▸ DATASET EXCERPTS
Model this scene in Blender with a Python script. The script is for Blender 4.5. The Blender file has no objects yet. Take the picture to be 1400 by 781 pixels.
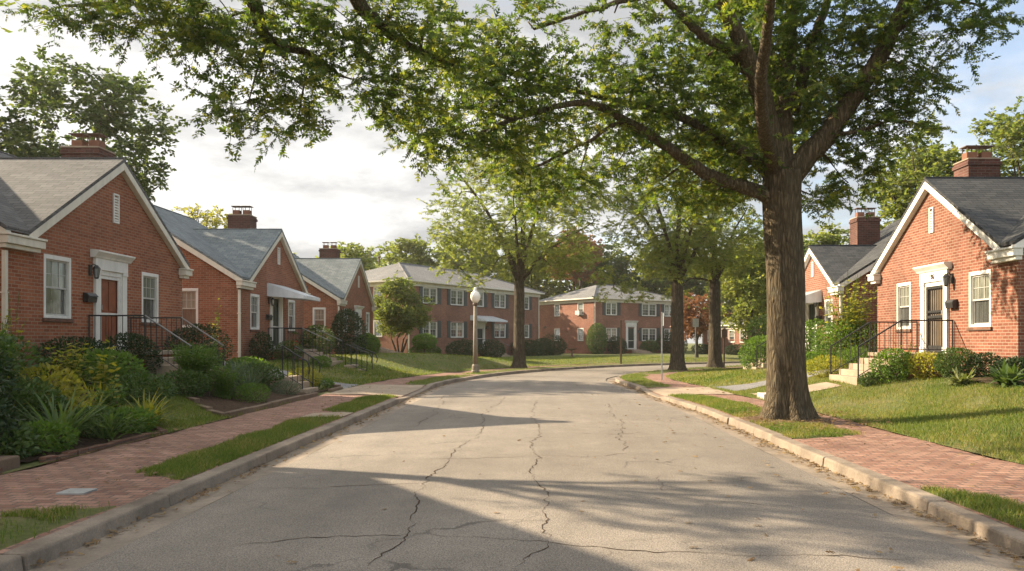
import bpy, math, random
import numpy as np
from mathutils import Vector

random.seed(7)
RNG = np.random.default_rng(11)
SC = bpy.context.scene
COL = SC.collection
PI = math.pi

# ------------------------------------------------------------------ camera numbers (metres, street runs along +Y)
EYE = 1.65
FPX = 1090.0            # focal length in pixels of the 1400 px wide photograph
VX, VY = 738.0, 465.0   # vanishing point of the street


def at(px, py, y):
    """point at distance y along the street that the photograph shows at px, py"""
    return np.array([(px - VX) * y / FPX, y, EYE + (VY - py) * y / FPX])


# ------------------------------------------------------------------ materials
MATS = {}


class NT:
    def __init__(self, name):
        self.m = bpy.data.materials.new(name)
        self.m.use_nodes = True
        self.t = self.m.node_tree
        self.t.nodes.clear()
        self.out = self.n('ShaderNodeOutputMaterial')

    def n(self, typ, **kw):
        nd = self.t.nodes.new(typ)
        for k, v in kw.items():
            if k.startswith('i_'):
                nd.inputs[k[2:].replace('_', ' ')].default_value = v
            else:
                setattr(nd, k, v)
        return nd

    def l(self, a, b):
        self.t.links.new(a, b)

    def noise(self, vec, scale, detail=4, rough=.55, dist=0.0):
        nd = self.n('ShaderNodeTexNoise')
        nd.inputs['Scale'].default_value = scale
        nd.inputs['Detail'].default_value = detail
        nd.inputs['Roughness'].default_value = rough
        nd.inputs['Distortion'].default_value = dist
        if vec is not None:
            self.l(vec, nd.inputs['Vector'])
        return nd.outputs['Fac']

    def ramp(self, fac, stops):
        nd = self.n('ShaderNodeValToRGB')
        el = nd.color_ramp.elements
        while len(el) < len(stops):
            el.new(.5)
        for e, (p, c) in zip(el, stops):
            e.position = p
            e.color = (c, c, c, 1) if isinstance(c, (int, float)) else (c[0], c[1], c[2], 1)
        self.l(fac, nd.inputs['Fac'])
        return nd.outputs['Color']

    def mix(self, fac, a, b, blend='MIX'):
        nd = self.n('ShaderNodeMix', data_type='RGBA', blend_type=blend)
        for s, v in ((nd.inputs[0], fac), (nd.inputs[6], a), (nd.inputs[7], b)):
            if isinstance(v, (int, float)):
                s.default_value = v
            elif isinstance(v, tuple):
                s.default_value = (v[0], v[1], v[2], 1)
            else:
                self.l(v, s)
        return nd.outputs[2]

    def math(self, op, a, b=None):
        nd = self.n('ShaderNodeMath', operation=op)
        for s, v in zip(nd.inputs, (a, b)):
            if v is None:
                continue
            if isinstance(v, (int, float)):
                s.default_value = v
            else:
                self.l(v, s)
        return nd.outputs[0]

    def scaled(self, vec, sc):
        nd = self.n('ShaderNodeMapping')
        nd.inputs['Scale'].default_value = sc
        self.l(vec, nd.inputs['Vector'])
        return nd.outputs[0]

    def obj(self):
        return self.n('ShaderNodeTexCoord').outputs['Object']

    def uv(self):
        return self.n('ShaderNodeTexCoord').outputs['UV']

    def pos(self):
        return self.n('ShaderNodeNewGeometry').outputs['Position']

    def bump(self, h, strength, dist=.02):
        nd = self.n('ShaderNodeBump')
        nd.inputs['Strength'].default_value = strength
        nd.inputs['Distance'].default_value = dist
        self.l(h, nd.inputs['Height'])
        return nd.outputs['Normal']

    def bsdf(self, color, rough=.7, spec=.3, normal=None, metal=0.0):
        b = self.n('ShaderNodeBsdfPrincipled')
        if isinstance(color, tuple):
            b.inputs['Base Color'].default_value = (color[0], color[1], color[2], 1)
        else:
            self.l(color, b.inputs['Base Color'])
        if isinstance(rough, (int, float)):
            b.inputs['Roughness'].default_value = rough
        else:
            self.l(rough, b.inputs['Roughness'])
        b.inputs['Specular IOR Level'].default_value = spec
        b.inputs['Metallic'].default_value = metal
        if normal is not None:
            self.l(normal, b.inputs['Normal'])
        return b

    def done(self, sh):
        self.l(sh if not hasattr(sh, 'outputs') else sh.outputs[0], self.out.inputs['Surface'])
        return self.m


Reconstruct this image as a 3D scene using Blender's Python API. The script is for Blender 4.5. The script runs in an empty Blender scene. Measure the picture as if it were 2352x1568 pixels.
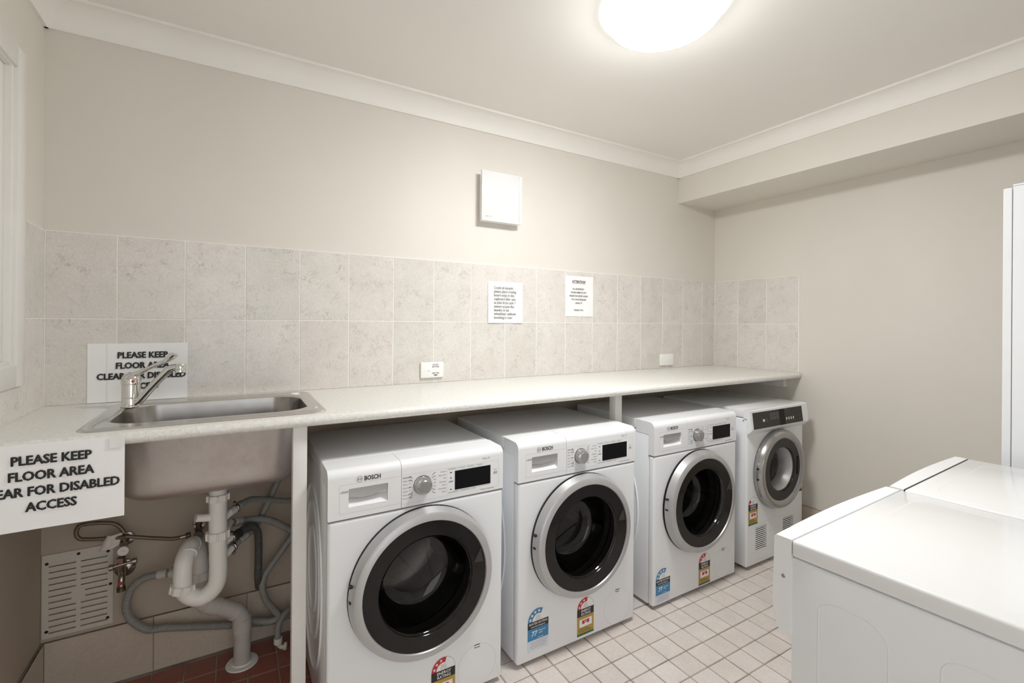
import bpy, bmesh, math, random
from math import sin, cos, pi, radians
from mathutils import Vector, Matrix

random.seed(7)
C = bpy.context.scene.collection
S = bpy.context.scene

# ------------------------------------------------------------------ camera
CAM = Vector((0.56148, -2.16610, 1.29468))
YAW, ROLL = 0.5341, 0.0070
cam_data = bpy.data.cameras.new('camera')
cam_data.sensor_width = 36.0
cam_data.lens = 1077.74 / 2352 * 36.0
cam_data.shift_y = -43.04 / 2352
cam_data.clip_start = 0.02
cam = bpy.data.objects.new('camera', cam_data)
C.objects.link(cam)
fw = Vector((sin(YAW), cos(YAW), 0)); rt = Vector((cos(YAW), -sin(YAW), 0)); up = Vector((0, 0, 1))
r2 = rt * cos(ROLL) + up * sin(ROLL); u2 = -rt * sin(ROLL) + up * cos(ROLL)
cam.matrix_world = Matrix(((r2.x, u2.x, -fw.x, CAM.x), (r2.y, u2.y, -fw.y, CAM.y), (r2.z, u2.z, -fw.z, CAM.z), (0, 0, 0, 1)))
S.camera = cam

# ------------------------------------------------------------------ world, exposure
world = bpy.data.worlds.new('world'); S.world = world
world.use_nodes = True
bg = world.node_tree.nodes['Background']
bg.inputs[0].default_value = (0.96, 0.98, 1.0, 1); bg.inputs[1].default_value = 1.7
S.view_settings.view_transform = 'Standard'
S.view_settings.look = 'None'
S.view_settings.gamma = 1.0
S.view_settings.use_curve_mapping = False
S.view_settings.exposure = 0.06
LAMP = 84.0            # brightness of the ceiling lamp's diffuser
S.cycles.use_denoising = True
S.cycles.max_bounces = 14
S.cycles.diffuse_bounces = 10
S.cycles.glossy_bounces = 6
S.cycles.transmission_bounces = 8
S.cycles.transparent_max_bounces = 12
S.cycles.sample_clamp_indirect = 8.0
S.cycles.caustics_reflective = False
S.cycles.caustics_refractive = False

# ------------------------------------------------------------------ materials
def new_mat(name):
    m = bpy.data.materials.new(name); m.use_nodes = True
    nt = m.node_tree
    return m, nt, nt.nodes['Principled BSDF'], nt.links

def setp(b, color=None, rough=None, metal=None, spec=None, coat=None):
    if color is not None: b.inputs['Base Color'].default_value = (*color, 1)
    if rough is not None: b.inputs['Roughness'].default_value = rough
    if metal is not None: b.inputs['Metallic'].default_value = metal
    if spec is not None: b.inputs['Specular IOR Level'].default_value = spec
    if coat is not None: b.inputs['Coat Weight'].default_value = coat

def pos_noise(nt, scale, detail=4, rough=0.6, src='Position'):
    n = nt.nodes.new('ShaderNodeTexNoise'); n.inputs['Scale'].default_value = scale
    n.inputs['Detail'].default_value = detail; n.inputs['Roughness'].default_value = rough
    g = nt.nodes.new('ShaderNodeNewGeometry') if src == 'Position' else nt.nodes.new('ShaderNodeTexCoord')
    nt.links.new(g.outputs[src], n.inputs['Vector'])
    return n

def ramp(nt, fac, stops):
    r = nt.nodes.new('ShaderNodeValToRGB')
    els = r.color_ramp.elements
    while len(els) < len(stops): els.new(0.5)
    for e, (p, c) in zip(els, stops):
        e.position = p; e.color = (*c, 1)
    nt.links.new(fac, r.inputs[0])
    return r

def bump(nt, b, height, strength=0.1, dist=0.002):
    bp = nt.nodes.new('ShaderNodeBump'); bp.inputs['Strength'].default_value = strength
    bp.inputs['Distance'].default_value = dist
    nt.links.new(height, bp.inputs['Height']); nt.links.new(bp.outputs[0], b.inputs['Normal'])

def mixc(nt, fac, a, b, mode='MIX'):
    m = nt.nodes.new('ShaderNodeMix'); m.data_type = 'RGBA'; m.blend_type = mode
    for sock, v in ((0, fac), (6, a), (7, b)):
        if hasattr(v, 'is_linked') or hasattr(v, 'links'): nt.links.new(v, m.inputs[sock])
        elif isinstance(v, (tuple, list)): m.inputs[sock].default_value = (*v, 1)
        else: m.inputs[sock].default_value = v
    return m.outputs[2]

def plain(name, color, rough=0.5, metal=0.0, spec=None, coat=None, vary=0.04, scale=18, bumpy=0.0, bscale=200):
    m, nt, b, L = new_mat(name)
    setp(b, color, rough, metal, spec, coat)
    n = pos_noise(nt, scale, 3)
    lo = tuple(max(0, c * (1 - vary)) for c in color); hi = tuple(min(1, c * (1 + vary)) for c in color)
    r = ramp(nt, n.outputs['Fac'], [(0.3, lo), (0.7, hi)])
    L.new(r.outputs[0], b.inputs['Base Color'])
    if bumpy:
        n2 = pos_noise(nt, bscale, 2)
        bump(nt, b, n2.outputs['Fac'], bumpy, 0.001)
    return m

M = {}
M['wall'] = plain('wall_paint', (0.71, 0.68, 0.627), 0.6, vary=0.025, scale=1.6, bumpy=0.05, bscale=160)
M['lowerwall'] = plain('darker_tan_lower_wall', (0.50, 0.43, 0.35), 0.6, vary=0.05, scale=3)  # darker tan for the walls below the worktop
M['ceiling'] = plain('ceiling_paint', (0.83, 0.815, 0.775), 0.75, vary=0.015, scale=1.2)
M['cornice'] = plain('cornice_paint', (0.86, 0.845, 0.81), 0.55, vary=0.02, scale=4)
M['trim'] = plain('trim_gloss_white', (0.80, 0.79, 0.76), 0.35, vary=0.02, scale=5)
M['grout'] = plain('white_grout', (0.90, 0.885, 0.86), 0.8, vary=0.03, scale=30)
M['floorgrout'] = plain('floor_grout', (0.31, 0.26, 0.22), 0.9, vary=0.35, scale=6)
M['enamel'] = plain('white_enamel', (0.785, 0.805, 0.83), 0.28, coat=0.25, vary=0.012, scale=3)
M['enamel_top'] = plain('white_enamel_top', (0.79, 0.80, 0.815), 0.22, coat=0.3, vary=0.012, scale=3)
M['panelwhite'] = plain('white_panel_plastic', (0.81, 0.825, 0.845), 0.32, vary=0.01, scale=4)
M['whiteplastic'] = plain('white_plastic', (0.88, 0.88, 0.87), 0.3, vary=0.01, scale=8)
M['seam'] = plain('shadow_gap_grey', (0.18, 0.18, 0.18), 0.7)
M['black'] = plain('black_plastic', (0.012, 0.012, 0.012), 0.35)
M['rubber'] = plain('black_rubber', (0.02, 0.02, 0.02), 0.7)
M['greyrubber'] = plain('grey_rubber', (0.16, 0.16, 0.16), 0.6)
M['darkpanel'] = plain('dark_grey_panel', (0.045, 0.042, 0.038), 0.5, spec=0.25, vary=0.06, scale=60)
M['display'] = plain('black_display', (0.005, 0.005, 0.006), 0.25, spec=0.15)
M['silver'] = plain('silver_paint', (0.50, 0.50, 0.505), 0.38, 0.55, vary=0.02, scale=40)
M['dial'] = plain('satin_metal_dial', (0.47, 0.47, 0.47), 0.25, 0.9)
M['chrome'] = plain('chrome', (0.72, 0.71, 0.69), 0.09, 1.0, vary=0.02)
M['dullchrome'] = plain('dull_chrome', (0.45, 0.42, 0.38), 0.22, 1.0, vary=0.15, scale=60)
M['brass'] = plain('tarnished_brass', (0.16, 0.12, 0.085), 0.4, 0.8, vary=0.3, scale=80)
M['braid'] = plain('braided_steel', (0.20, 0.165, 0.13), 0.4, 0.7, vary=0.3, scale=400, bumpy=0.5, bscale=900)
M['pvc'] = plain('white_pvc', (0.78, 0.77, 0.74), 0.32, vary=0.02, scale=20)
M['greypvc'] = plain('grey_pvc', (0.52, 0.50, 0.47), 0.4, vary=0.06, scale=20)
M['hose'] = plain('grey_hose', (0.27, 0.275, 0.26), 0.5, vary=0.06, scale=40)
M['darkhose'] = plain('dark_tape', (0.075, 0.08, 0.075), 0.45, vary=0.15, scale=60)
M['tape'] = plain('clear_tape', (0.78, 0.78, 0.77), 0.3)
M['paper'] = plain('white_paper', (0.88, 0.885, 0.89), 0.55, vary=0.01, scale=12)
M['tagpaper'] = plain('old_tag_paper', (0.74, 0.69, 0.65), 0.7, vary=0.1, scale=70)
M['ink'] = plain('black_ink', (0.012, 0.012, 0.012), 0.6)
M['greyink'] = plain('grey_ink', (0.20, 0.20, 0.20), 0.6)
M['faintink'] = plain('faint_ink', (0.42, 0.42, 0.42), 0.6)
M['redink'] = plain('dark_red_ink', (0.16, 0.05, 0.05), 0.6)
M['red'] = plain('red_print', (0.52, 0.022, 0.035), 0.45)
M['blue'] = plain('blue_print', (0.045, 0.22, 0.43), 0.45)
M['gold'] = plain('gold_print', (0.46, 0.30, 0.055), 0.45)
M['green'] = plain('green_print', (0.02, 0.13, 0.05), 0.45)
M['paleblue'] = plain('pale_blue_print', (0.66, 0.70, 0.78), 0.45)
M['labelwhite'] = plain('label_white', (0.82, 0.82, 0.82), 0.4)
M['post'] = plain('white_timber_paint', (0.74, 0.73, 0.71), 0.45, vary=0.03, scale=12)
M['vent'] = plain('vent_cream_plastic', (0.66, 0.63, 0.56), 0.5, vary=0.03)
M['dark'] = plain('dark_cavity', (0.02, 0.018, 0.016), 0.9)
M['shade'] = plain('grey_frosted_glass', (0.50, 0.50, 0.49), 0.45, vary=0.03, scale=2)
M['drum'] = plain('drum_steel', (0.42, 0.42, 0.42), 0.25, 1.0, vary=0.1, scale=60)

# stainless steel with brushed grain and water marks
def steel(name, lo, hi, r0, r1):
    m, nt, b, L = new_mat(name); setp(b, lo, r0, 1.0)
    n = pos_noise(nt, 5, 3); r = ramp(nt, n.outputs['Fac'], [(0.3, lo), (0.7, hi)]); L.new(r.outputs[0], b.inputs['Base Color'])
    n3 = pos_noise(nt, 7, 3); r3 = ramp(nt, n3.outputs['Fac'], [(0.35, (r0,) * 3), (0.7, (r1,) * 3)]); L.new(r3.outputs[0], b.inputs['Roughness'])
    return m
M['steel'] = steel('stainless_steel', (0.66, 0.645, 0.625), (0.72, 0.70, 0.685), 0.17, 0.25)
M['steelbowl'] = steel('shaded_steel_bowl', (0.29, 0.275, 0.26), (0.36, 0.345, 0.33), 0.18, 0.26)  # same steel darkened: the bowl's inner shade is in its colour
# underside of the bowl: dull, marked
m, nt, b, L = new_mat('dull_stainless'); setp(b, (0.5, 0.45, 0.42), 0.42, 0.75)
n = pos_noise(nt, 7, 6); r = ramp(nt, n.outputs['Fac'], [(0.3, (0.40, 0.345, 0.32)), (0.52, (0.50, 0.455, 0.43)), (0.75, (0.56, 0.52, 0.50))])
v = nt.nodes.new('ShaderNodeTexVoronoi'); v.inputs['Scale'].default_value = 60
g = nt.nodes.new('ShaderNodeNewGeometry'); L.new(g.outputs['Position'], v.inputs['Vector'])
rv = ramp(nt, v.outputs['Distance'], [(0.05, (0.6,) * 3), (0.14, (1, 1, 1))])
L.new(mixc(nt, 0.5, r.outputs[0], rv.outputs[0], 'MULTIPLY'), b.inputs['Base Color'])
M['dullsteel'] = m

# marbled ceramic wall tile
def tile_mat(name, base_a, base_b, pink, vein, vein_amt, rough, scale=1.0):
    m, nt, b, L = new_mat(name); setp(b, base_a, rough, coat=0.08)
    oi = nt.nodes.new('ShaderNodeObjectInfo')
    g = nt.nodes.new('ShaderNodeNewGeometry')
    add = nt.nodes.new('ShaderNodeVectorMath'); add.operation = 'ADD'
    mul = nt.nodes.new('ShaderNodeVectorMath'); mul.operation = 'SCALE'
    cmb = nt.nodes.new('ShaderNodeCombineXYZ')
    for i in range(3): L.new(oi.outputs['Random'], cmb.inputs[i])
    L.new(cmb.outputs[0], mul.inputs[0]); mul.inputs['Scale'].default_value = 9.0
    L.new(g.outputs['Position'], add.inputs[0]); L.new(mul.outputs[0], add.inputs[1])
    def nz(s, d, ro=0.6, dist=0.0):
        n = nt.nodes.new('ShaderNodeTexNoise'); n.inputs['Scale'].default_value = s * scale; n.inputs['Detail'].default_value = d
        n.inputs['Roughness'].default_value = ro; n.inputs['Distortion'].default_value = dist
        L.new(add.outputs[0], n.inputs['Vector']); return n
    base = ramp(nt, nz(9, 6, 0.65).outputs['Fac'], [(0.32, base_a), (0.68, base_b)])
    tint = ramp(nt, oi.outputs['Random'], [(0.0, base_a), (0.5, base_b), (1.0, pink)])
    c1 = mixc(nt, 0.45, base.outputs[0], tint.outputs[0])
    vn = nz(13, 5, 0.7, 1.6)
    vr = nt.nodes.new('ShaderNodeMath'); vr.operation = 'SUBTRACT'; L.new(vn.outputs['Fac'], vr.inputs[0]); vr.inputs[1].default_value = 0.5
    ab = nt.nodes.new('ShaderNodeMath'); ab.operation = 'ABSOLUTE'; L.new(vr.outputs[0], ab.inputs[0])
    vm = ramp(nt, ab.outputs[0], [(0.0, (1, 1, 1)), (0.014, (0, 0, 0))])
    patch = ramp(nt, nz(16, 2).outputs['Fac'], [(0.47, (0, 0, 0)), (0.62, (vein_amt,) * 3)])
    f = mixc(nt, 1.0, vm.outputs[0], patch.outputs[0], 'MULTIPLY')
    c2 = mixc(nt, f, c1, vein)
    fine = ramp(nt, nz(120, 3).outputs['Fac'], [(0.3, (0.93,) * 3), (0.7, (1.05,) * 3)])
    c3 = mixc(nt, 1.0, c2, fine.outputs[0], 'MULTIPLY')
    L.new(c3, b.inputs['Base Color'])
    return m
M['walltile'] = tile_mat('marbled_wall_tile', (0.62, 0.60, 0.555), (0.75, 0.72, 0.69), (0.74, 0.68, 0.655), (0.36, 0.33, 0.30), 0.85, 0.22)
M['skirttile'] = tile_mat('beige_skirting_tile', (0.55, 0.485, 0.405), (0.62, 0.56, 0.475), (0.59, 0.51, 0.43), (0.36, 0.30, 0.25), 0.4, 0.35)
M['floortile'] = tile_mat('cream_floor_tile', (0.605, 0.545, 0.51), (0.735, 0.69, 0.66), (0.65, 0.575, 0.525), (0.5, 0.42, 0.36), 0.3, 0.4)
M['redtile'] = tile_mat('terracotta_floor_tile', (0.25, 0.085, 0.06), (0.31, 0.115, 0.085), (0.27, 0.10, 0.08), (0.2, 0.07, 0.05), 0.3, 0.45)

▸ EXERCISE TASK
In the records above, locate the lines holding the word "Blender". Copy each of them.

▸ RESPONSE TO THIS EXERCISE
Model this scene in Blender with a Python script. The script is for Blender 4.5. The Blender file has no objects yet. Take the picture to be 1400 by 781 pixels.
Reconstruct this image as a 3D scene using Blender's Python API. The script is for Blender 4.5. The script runs in an empty Blender scene. Measure the picture as if it were 2352x1568 pixels.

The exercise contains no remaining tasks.